Ab wann gilt etwas als Unterlassen von Hilfeleistung? Können Sie uns ein Fallbeispiel dazu nennen?

"Als Fallbeispiel sei genannt, dass eine Person Zeuge eines körperlichen Angriffs wird, wobei das Opfer Gefahr läuft, schwer verletzt zu werden oder offenkundig schon schwer verletzt ist. Dem Zeugen wäre in diesem Fall zumindest zuzumuten, die Polizei zu verständigen oder im Idealfall, auch mit Hilfe weiterer Zeugen, einzuschreiten und den Angreifer zu stoppen", schilderte Wagensommer unserer Redaktion.

Welche rechtlichen Folgen gibt es und wo sind diese geregelt?

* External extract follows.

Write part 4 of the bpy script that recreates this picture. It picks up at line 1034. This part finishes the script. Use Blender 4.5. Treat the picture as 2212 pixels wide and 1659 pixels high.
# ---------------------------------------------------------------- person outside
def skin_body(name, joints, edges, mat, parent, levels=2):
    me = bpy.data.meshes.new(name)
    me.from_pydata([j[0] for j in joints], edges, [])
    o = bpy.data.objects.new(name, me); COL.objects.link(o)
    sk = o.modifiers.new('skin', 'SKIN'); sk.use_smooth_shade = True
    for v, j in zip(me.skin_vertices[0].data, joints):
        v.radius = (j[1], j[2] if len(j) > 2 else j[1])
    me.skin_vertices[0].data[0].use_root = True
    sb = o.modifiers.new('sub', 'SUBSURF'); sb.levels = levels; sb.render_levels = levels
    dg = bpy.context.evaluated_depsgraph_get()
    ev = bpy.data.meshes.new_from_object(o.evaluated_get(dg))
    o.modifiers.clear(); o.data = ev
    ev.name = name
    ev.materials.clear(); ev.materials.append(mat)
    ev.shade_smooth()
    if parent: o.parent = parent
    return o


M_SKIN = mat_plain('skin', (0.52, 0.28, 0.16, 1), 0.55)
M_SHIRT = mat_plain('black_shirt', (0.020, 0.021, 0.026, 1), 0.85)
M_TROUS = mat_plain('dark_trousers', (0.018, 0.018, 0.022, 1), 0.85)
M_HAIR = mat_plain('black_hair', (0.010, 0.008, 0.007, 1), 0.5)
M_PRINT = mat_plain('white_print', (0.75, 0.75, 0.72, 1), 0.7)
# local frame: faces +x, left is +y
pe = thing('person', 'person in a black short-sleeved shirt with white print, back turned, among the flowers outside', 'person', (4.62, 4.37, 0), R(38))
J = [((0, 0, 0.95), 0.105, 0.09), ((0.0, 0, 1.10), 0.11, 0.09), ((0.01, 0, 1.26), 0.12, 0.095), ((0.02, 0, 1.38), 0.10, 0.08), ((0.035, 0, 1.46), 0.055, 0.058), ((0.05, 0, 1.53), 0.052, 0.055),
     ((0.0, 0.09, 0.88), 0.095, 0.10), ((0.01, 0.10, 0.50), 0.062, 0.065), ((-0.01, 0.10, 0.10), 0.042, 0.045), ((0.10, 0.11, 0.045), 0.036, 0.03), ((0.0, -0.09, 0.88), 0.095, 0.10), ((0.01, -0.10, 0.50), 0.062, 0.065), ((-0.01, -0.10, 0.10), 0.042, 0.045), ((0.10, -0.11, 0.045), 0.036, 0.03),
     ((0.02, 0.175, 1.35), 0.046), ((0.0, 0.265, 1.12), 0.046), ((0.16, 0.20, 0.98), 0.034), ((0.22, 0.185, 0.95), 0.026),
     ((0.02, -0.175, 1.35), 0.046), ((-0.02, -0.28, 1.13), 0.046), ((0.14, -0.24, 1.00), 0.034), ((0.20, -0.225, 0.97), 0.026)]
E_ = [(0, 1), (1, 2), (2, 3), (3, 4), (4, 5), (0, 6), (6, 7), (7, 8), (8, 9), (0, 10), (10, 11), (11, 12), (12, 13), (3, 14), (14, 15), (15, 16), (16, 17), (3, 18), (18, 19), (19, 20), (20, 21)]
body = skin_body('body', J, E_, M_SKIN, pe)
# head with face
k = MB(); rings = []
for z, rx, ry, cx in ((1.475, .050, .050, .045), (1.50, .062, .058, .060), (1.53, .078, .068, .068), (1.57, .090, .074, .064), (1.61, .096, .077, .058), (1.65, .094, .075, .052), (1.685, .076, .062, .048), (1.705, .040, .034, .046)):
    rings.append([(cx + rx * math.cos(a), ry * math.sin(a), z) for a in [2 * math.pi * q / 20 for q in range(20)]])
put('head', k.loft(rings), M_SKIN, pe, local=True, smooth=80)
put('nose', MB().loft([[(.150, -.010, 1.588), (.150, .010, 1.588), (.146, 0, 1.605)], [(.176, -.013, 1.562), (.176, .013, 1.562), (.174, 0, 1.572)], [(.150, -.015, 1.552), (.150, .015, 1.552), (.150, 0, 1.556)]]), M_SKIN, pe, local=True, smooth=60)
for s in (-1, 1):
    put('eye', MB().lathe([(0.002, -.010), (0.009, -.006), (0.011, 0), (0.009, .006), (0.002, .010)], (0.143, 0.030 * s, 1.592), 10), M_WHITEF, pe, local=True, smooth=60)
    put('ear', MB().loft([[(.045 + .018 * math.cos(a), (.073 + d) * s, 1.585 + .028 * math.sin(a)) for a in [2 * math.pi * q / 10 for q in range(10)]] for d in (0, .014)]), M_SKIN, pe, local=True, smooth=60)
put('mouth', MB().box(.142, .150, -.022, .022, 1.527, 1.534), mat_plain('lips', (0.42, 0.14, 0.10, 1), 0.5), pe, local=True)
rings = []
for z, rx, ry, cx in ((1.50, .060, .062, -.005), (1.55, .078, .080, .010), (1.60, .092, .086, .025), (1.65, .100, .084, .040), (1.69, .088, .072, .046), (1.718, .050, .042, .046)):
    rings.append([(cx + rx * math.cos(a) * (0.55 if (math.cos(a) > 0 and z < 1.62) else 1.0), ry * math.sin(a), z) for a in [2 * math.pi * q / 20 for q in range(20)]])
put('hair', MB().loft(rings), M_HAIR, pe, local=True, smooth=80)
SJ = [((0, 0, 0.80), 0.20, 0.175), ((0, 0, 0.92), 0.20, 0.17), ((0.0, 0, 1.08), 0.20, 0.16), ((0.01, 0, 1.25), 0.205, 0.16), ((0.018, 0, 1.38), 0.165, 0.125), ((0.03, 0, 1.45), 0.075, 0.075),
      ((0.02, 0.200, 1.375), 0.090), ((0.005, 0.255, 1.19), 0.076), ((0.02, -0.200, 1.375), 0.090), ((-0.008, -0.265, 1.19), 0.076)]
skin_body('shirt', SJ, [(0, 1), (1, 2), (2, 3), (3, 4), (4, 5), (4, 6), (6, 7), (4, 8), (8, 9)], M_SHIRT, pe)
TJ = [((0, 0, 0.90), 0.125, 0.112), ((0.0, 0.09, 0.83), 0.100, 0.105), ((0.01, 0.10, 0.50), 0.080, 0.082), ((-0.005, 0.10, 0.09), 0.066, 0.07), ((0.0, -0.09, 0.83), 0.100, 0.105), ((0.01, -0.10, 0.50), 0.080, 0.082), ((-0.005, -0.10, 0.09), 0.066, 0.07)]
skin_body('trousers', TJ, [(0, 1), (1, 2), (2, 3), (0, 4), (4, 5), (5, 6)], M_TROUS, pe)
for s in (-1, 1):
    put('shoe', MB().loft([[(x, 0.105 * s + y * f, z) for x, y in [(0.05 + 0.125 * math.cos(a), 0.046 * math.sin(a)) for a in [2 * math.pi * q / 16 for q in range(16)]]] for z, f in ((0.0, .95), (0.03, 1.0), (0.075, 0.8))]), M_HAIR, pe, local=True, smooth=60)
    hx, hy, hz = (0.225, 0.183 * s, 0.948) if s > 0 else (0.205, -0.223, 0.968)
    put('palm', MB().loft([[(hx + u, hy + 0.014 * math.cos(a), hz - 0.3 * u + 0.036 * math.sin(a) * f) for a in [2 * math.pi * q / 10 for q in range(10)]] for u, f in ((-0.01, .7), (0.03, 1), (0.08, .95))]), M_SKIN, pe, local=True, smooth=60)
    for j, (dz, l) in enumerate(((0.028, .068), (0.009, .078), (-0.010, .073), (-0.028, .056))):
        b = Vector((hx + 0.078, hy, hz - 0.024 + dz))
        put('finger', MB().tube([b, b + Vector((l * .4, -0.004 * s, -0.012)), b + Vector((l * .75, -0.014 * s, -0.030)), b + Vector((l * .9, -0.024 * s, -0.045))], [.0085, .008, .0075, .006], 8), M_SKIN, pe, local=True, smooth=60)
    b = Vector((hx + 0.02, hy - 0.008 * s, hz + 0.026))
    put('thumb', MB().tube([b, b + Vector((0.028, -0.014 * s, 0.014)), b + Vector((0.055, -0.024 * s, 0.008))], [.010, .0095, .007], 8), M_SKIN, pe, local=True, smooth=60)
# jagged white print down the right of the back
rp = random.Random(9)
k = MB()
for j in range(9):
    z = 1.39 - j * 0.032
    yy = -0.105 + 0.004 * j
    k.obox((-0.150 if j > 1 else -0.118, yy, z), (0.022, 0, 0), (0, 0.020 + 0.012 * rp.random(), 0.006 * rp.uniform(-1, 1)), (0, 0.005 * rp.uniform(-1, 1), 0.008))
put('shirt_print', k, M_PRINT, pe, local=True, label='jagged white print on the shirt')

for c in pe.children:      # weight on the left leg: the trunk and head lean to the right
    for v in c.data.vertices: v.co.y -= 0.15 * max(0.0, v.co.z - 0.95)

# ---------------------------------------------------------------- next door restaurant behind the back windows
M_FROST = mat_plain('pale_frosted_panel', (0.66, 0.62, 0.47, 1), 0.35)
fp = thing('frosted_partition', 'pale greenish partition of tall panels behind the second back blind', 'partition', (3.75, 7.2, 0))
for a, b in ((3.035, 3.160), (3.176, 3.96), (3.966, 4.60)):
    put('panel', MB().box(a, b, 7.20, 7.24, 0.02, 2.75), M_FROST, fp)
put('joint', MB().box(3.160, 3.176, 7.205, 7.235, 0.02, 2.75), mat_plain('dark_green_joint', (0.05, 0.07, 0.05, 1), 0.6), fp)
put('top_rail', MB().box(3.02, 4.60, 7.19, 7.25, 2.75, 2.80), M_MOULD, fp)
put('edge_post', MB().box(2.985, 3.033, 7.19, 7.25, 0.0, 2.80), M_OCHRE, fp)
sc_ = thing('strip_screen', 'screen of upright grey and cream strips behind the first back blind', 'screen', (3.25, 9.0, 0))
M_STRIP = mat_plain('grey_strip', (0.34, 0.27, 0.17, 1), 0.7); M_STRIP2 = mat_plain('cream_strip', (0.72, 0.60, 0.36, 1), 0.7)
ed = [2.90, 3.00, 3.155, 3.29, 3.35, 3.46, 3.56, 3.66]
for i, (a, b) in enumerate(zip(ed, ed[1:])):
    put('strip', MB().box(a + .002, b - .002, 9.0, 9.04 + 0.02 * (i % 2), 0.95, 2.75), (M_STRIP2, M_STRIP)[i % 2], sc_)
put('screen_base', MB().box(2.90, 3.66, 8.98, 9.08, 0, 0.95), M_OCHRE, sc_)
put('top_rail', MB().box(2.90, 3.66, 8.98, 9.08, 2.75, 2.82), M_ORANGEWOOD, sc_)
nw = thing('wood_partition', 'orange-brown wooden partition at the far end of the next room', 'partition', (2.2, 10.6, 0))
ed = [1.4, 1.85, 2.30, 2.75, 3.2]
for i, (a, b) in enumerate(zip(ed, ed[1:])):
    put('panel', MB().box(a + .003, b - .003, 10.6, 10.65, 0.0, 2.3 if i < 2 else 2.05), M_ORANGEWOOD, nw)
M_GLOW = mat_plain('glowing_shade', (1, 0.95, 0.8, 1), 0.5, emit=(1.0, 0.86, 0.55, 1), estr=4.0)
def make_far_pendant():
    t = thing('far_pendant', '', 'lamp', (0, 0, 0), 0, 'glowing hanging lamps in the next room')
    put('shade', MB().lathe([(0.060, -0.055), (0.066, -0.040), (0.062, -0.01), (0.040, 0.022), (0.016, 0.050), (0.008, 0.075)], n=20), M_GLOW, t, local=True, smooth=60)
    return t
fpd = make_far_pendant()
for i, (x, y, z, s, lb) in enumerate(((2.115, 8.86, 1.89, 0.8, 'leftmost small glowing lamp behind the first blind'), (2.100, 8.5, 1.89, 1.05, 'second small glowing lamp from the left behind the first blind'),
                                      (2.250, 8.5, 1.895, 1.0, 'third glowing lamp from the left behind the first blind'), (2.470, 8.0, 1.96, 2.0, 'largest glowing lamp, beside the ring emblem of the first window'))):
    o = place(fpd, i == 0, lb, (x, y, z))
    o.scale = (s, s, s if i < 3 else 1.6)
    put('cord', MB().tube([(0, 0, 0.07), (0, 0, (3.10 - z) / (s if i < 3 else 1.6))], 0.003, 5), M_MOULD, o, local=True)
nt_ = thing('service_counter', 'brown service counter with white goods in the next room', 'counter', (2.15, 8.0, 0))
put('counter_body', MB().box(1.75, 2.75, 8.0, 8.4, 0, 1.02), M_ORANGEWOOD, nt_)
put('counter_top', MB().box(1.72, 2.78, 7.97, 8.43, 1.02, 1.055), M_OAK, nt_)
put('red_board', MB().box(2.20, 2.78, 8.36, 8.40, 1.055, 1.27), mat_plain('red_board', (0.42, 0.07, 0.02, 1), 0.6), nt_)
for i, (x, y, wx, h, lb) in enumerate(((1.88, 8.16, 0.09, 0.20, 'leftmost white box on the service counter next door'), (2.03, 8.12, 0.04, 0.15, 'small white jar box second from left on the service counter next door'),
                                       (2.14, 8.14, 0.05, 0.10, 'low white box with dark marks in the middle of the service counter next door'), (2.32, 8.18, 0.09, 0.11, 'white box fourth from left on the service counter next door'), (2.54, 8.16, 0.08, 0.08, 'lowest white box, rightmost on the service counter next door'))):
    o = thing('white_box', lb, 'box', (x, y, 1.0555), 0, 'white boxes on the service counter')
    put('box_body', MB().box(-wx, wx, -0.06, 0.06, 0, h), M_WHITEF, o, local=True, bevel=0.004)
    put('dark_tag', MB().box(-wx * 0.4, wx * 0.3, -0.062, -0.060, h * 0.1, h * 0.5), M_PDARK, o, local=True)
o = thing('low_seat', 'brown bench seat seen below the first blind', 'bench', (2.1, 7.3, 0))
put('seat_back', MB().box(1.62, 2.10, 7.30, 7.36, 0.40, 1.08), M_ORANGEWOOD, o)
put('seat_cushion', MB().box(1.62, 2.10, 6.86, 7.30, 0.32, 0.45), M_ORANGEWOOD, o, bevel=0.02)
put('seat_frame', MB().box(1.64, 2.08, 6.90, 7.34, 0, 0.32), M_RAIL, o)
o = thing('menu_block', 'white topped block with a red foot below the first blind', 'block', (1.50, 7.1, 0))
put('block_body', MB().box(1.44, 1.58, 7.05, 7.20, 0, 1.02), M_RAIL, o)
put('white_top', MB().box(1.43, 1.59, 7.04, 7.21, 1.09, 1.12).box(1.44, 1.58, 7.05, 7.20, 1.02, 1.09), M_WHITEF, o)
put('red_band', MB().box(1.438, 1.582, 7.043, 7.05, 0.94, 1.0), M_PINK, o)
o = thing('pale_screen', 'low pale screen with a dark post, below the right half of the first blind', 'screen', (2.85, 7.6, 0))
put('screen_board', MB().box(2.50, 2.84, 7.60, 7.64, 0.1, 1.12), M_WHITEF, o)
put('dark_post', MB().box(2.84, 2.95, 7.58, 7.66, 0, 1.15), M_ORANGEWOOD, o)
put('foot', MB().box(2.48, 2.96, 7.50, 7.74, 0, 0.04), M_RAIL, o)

Das strafbare Unterlassen einer Hilfeleistung ist in Paragraf 323c Strafgesetzbuch (StGB) geregelt, informiert Wagensommer. Dort heißt es: "Wer bei Unglücksfällen oder gemeiner Gefahr oder Not nicht Hilfe leistet, obwohl dies erforderlich und ihm den Umständen nach zuzumuten, insbesondere ohne erhebliche eigene Gefahr und ohne Verletzung anderer wichtiger Pflichten möglich ist, wird mit Freiheitsstrafe bis zu einem Jahr oder mit Geldstrafe bestraft." Die Strafzumessung sei letztlich Aufgabe des Gerichts, gab Wagensommer Auskunft.

Was können Gründe für das Unterlassen von Hilfeleistung sein?

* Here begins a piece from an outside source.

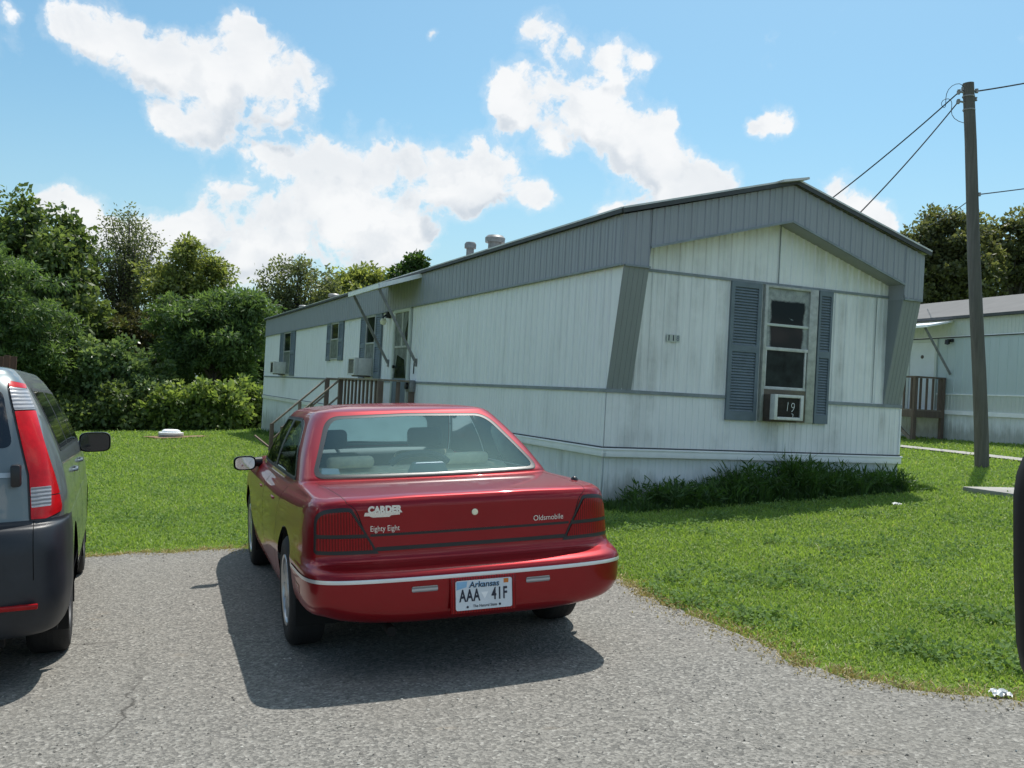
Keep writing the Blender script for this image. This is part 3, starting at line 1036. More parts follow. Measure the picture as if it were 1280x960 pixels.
npz = float(ground_z(11.6, 26))
np_ = thing('wooden_porch', 'small dark wooden porch with a railing at the pale neighbouring trailer', 'porch', (12.5 - .293 * 3.2, 23.65 + .956 * 3.2, nbz), NA)


def NP(b_, name, m='wood_dark'):
    for i, p in enumerate(b_.v): b_.v[i] = (p[0], p[1] - 3.2, p[2])
    return b_.build(name, MT[m], np_)


b = MB()
for i in range(8): b.box(-.08 - i * .12 - .11, -.08 - i * .12, 2.35, 4.5, .70, .74)
NP(b, 'decking', 'wood')
b = MB(); b.box(-1.06, -1.02, 2.35, 4.5, .52, .70); b.box(-1.02, -.08, 2.31, 2.35, .52, .70); NP(b, 'skirt_board')
for x, y in ((-1.0, 2.38), (-1.0, 3.4), (-1.0, 4.45), (-.1, 2.38)):
    b = MB(); b.box(x - .05, x + .05, y - .05, y + .05, -.4, 1.62); NP(b, 'post')
for i in range(7):
    y = 2.52 + i * .28
    b = MB(); b.box(-1.02, -.98, y - .025, y + .025, .74, 1.58); NP(b, 'baluster')
for i in range(4):
    x = -.22 - i * .2
    b = MB(); b.box(x - .025, x + .025, 2.36, 2.40, .74, 1.58); NP(b, 'baluster')
b = MB(); b.box(-1.06, -.94, 2.3, 4.5, 1.585, 1.63); b.box(-.94, -.05, 2.32, 2.44, 1.586, 1.631); NP(b, 'rail')
b = MB(); b.bar((-1.02, 2.4, -.1), (-1.02, 3.4, .55), .05, .09); NP(b, 'knee_brace', 'wood')

# ================================================================= pole and wires
pz = float(ground_z(8.36, 16.8))
TOP = Vector((7.775, 16.8, 7.37))
pole = thing('utility_pole', 'tall weathered wooden utility pole leaning slightly left on the lawn', 'utility pole', (8.36, 16.8, pz))
b = MB(); rel = TOP - Vector((8.36, 16.8, pz))
b.tube([rel * t + Vector((.01 * math.sin(t * 9), 0, -.1 * (t == 0))) for t in (0, .1, .25, .4, .55, .7, .85, 1.0)], [.122, .119, .115, .111, .107, .103, .099, .095], 20)
b.build('shaft', MT['pole'], pole)
b = MB()
for t in (.965, .93): b.lathe([(.104, -.012), (.108, 0), (.104, .012)], 20, T=Matrix.Translation(rel * t))
b.build('band', MT['galv'], pole)
for dz, dx in ((-.18, -.16), (-.35, -.16), (-.15, .15), (-.3, .14)):
    b = MB(); b.tube([rel + Vector((0, 0, dz)), rel + Vector((dx, -.02, dz + .02))], .018, 8)
    b.lathe([(0, -.04), (.03, -.03), (.02, 0), (.03, .03), (0, .04)], 10, T=Matrix.Translation(rel + Vector((dx, -.02, dz + .02)))); b.build('hook', MT['galv'], pole)


def wire(pts, r, label, sag=.0, group=None, n=16):
    a, c = Vector(pts[0]), Vector(pts[-1])
    P = []
    if len(pts) == 2:
        for i in range(n + 1):
            t = i / n
            P.append(a.lerp(c, t) - Vector((0, 0, sag * 4 * t * (1 - t))))
    else:
        P = [Vector(p) for p in pts]
    t = thing('cable', label, 'cable', P[0], 0, group)
    m = MB(); m.tube([p - P[0] for p in P], r, 6); m.build('strand', MT['wire'], t)
    clamp = MB(); clamp.tube([(0, 0, -.03), (0, 0, .03)], .03, 8); clamp.build('clamp', MT['galv'], t)
    return t


wire([TOP + Vector((-.17, -.02, -.18)), hw(4.8, 4.5, 3.88)], .012, 'upper black service cable from the pole down to the white trailer roof', .16)
wire([TOP + Vector((-.17, -.02, -.35)), hw(4.8, 2.1, 3.86)], .011, 'lower black service cable from the pole down to the white trailer roof', .12)
wire([TOP + Vector((.15, -.02, -.14)), at(1420, 72, 19)], .014, 'thick black cable running off to the right from the pole top', .05)
wire([at(1224, 243, 16.75), at(1420, 215, 20)], .011, 'thin cable leaving the pole to the right, halfway up', .02)
wire([at(1212, 250, 16.85), at(1160, 282, 30)], .009, 'thin cable running left from the pole into the treetops', .05)
lo = []
for k in range(26):
    a = k / 25
    p = TOP + Vector((-.08 - .36 * math.sin(a * math.pi) + .05 * math.sin(a * 19), -.04 + .05 * math.cos(a * 15), -.10 - .50 * a + .13 * math.sin(a * 11)))
    lo.append(p)
wire(lo, .0055, 'tangle of looped black wire at the top of the pole')

# ================================================================= odds and ends
def crumple(name, label, cat, x, y, s, m, z=.02):
    t = thing(name, label, cat, (x, y, float(ground_z(x, y))))
    n = 9
    vs, fs = [], []
    for j in range(n):
        for i in range(n):
            vs.append((s * (i / (n - 1) - .5) * 1.4 + random.uniform(-.08, .08) * s, s * (j / (n - 1) - .5) + random.uniform(-.08, .08) * s, z + s * random.uniform(.0, .42)))
    for j in range(n - 1):
        for i in range(n - 1): fs.append((j * n + i, j * n + i + 1, (j + 1) * n + i + 1, (j + 1) * n + i))
    b_ = MB(); b_.add(vs, fs); b_.build('sheet', m, t)
    return t


crumple('litter', 'crumpled white paper at the driveway edge beside the lawn', 'litter', 2.37, 4.49, .06, MT['paper'])
crumple('litter', 'small scrap of white paper in the grass at the shadow corner of the trailer', 'litter', 4.65, 11.35, .07, MT['paper'], .05)

fn = thing('plank_fence', 'red-brown plank fence behind the parked SUV at the far left', 'fence', (-12.0, 22.0, float(ground_z(-12, 22))))
for i in range(26):
    x = .47 - i * .155
    b = MB(); h = 2.45 + .02 * math.sin(i * 2.1); z0_ = float(ground_z(-12 + x, 22)) - fn.location.z
    b.box(x - .072, x + .072, -.012, .012, z0_ + .03, h); b.build('plank', MT['brown_fence'], fn, .004)
b = MB(); b.box(-3.8, .3, .013, .05, .5, .6); b.box(-3.8, .3, .013, .05, 1.8, 1.9); b.build('rail', MT['brown_fence'], fn)

# wing mirror of the vehicle the photograph was taken from
mir = thing('wing_mirror', 'black wing mirror close by at the right edge of the picture', 'wing mirror', (.556, .80, 1.372), 0)
mir.rotation_euler = (0, -ROLL - .012, R(-8))
b = MB()
nseg = 28
ring = []
for k in range(nseg):
    a = 2 * math.pi * k / nseg
    ca, sa = math.cos(a), math.sin(a)
    ring.append((math.copysign(abs(ca) ** .42, ca) * .105, math.copysign(abs(sa) ** .42, sa) * .127))
prof = [(.0, 1.0), (.02, 1.02), (.05, .97), (.085, .80), (.105, .5), (.112, 0.0)]
vs, fs = [], []
for y, k in prof:
    for x, z in ring: vs.append((x * k, y, z * k))
for i in range(len(prof) - 1):
    for k in range(nseg):
        k2 = (k + 1) % nseg
        fs.append((i * nseg + k, i * nseg + k2, (i + 1) * nseg + k2, (i + 1) * nseg + k))
b.add(vs, fs, 0, True); b.build('housing', MT['mirror_black'], mir, 0, 60)
b = MB(); b.add([(x * .93, .006, z * .93) for x, z in ring], [tuple(range(nseg))]); b.build('mirror_glass', MT['glass_dark'], mir)
b = MB(); b.tube([(.08, .05, -.09), (.17, .06, -.12), (.26, .05, -.13)], [.03, .028, .04], 12); b.build('arm', MT['mirror_black'], mir)

# ================================================================= car bodies as one smooth surface S(u, v)
def pchip_slopes(Y):
    d = Y[1:] - Y[:-1]
    m = np.zeros_like(Y)
    a, b = d[:-1], d[1:]
    s = a * b
    with np.errstate(divide='ignore', invalid='ignore'):
        h = np.where(s > 0, 2 * s / (a + b), 0)
    # soften the limiter a little so shallow bends stay round
    m[1:-1] = np.where(s > 0, .5 * h + .25 * np.clip((a + b), -3 * np.minimum(abs(a), abs(b)) * 2, 3 * np.minimum(abs(a), abs(b)) * 2), 0)
    m[0], m[-1] = d[0], d[-1]
    return m


def hermite(y0, y1, m0, m1, t):
    t2, t3 = t * t, t * t * t
    return y0 * (2 * t3 - 3 * t2 + 1) + m0 * (t3 - 2 * t2 + t) + y1 * (-2 * t3 + 3 * t2) + m1 * (t3 - t2)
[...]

Wagensommer: "Die Gründe können unter anderem in der Angst der Helfer, selbst Opfer zu werden, liegen." Des Weiteren könne auch Unsicherheit (Wie kann ich helfen? Wie helfe ich richtig?) eine große Rolle spielen.

In diesem Zusammenhang wies der Sprecher vom Polizeipräsidium Pforzheim auf die "Aktion-tu-was" der Polizeilichen Kriminalprävention hin, eine Initiative der Polizei für mehr Zivilcourage. Die Botschafter der Aktion-tu-was bringen es kurz und prägnant auf den Punkt: Jeder kann im Ernstfall im Rahmen seiner Möglichkeiten helfen. So steht auf der Internetseite www.aktion-tu-was.de geschrieben: "Wegsehen oder weglaufen gilt nicht" Die Initiative der Polizei möchte den Menschen unter anderem mit den sechs "Zivilcourage-Regeln" zeigen, wo ihr "Einsatz gefragt ist" Denn: "Unser Zusammenleben geht alle etwas an!"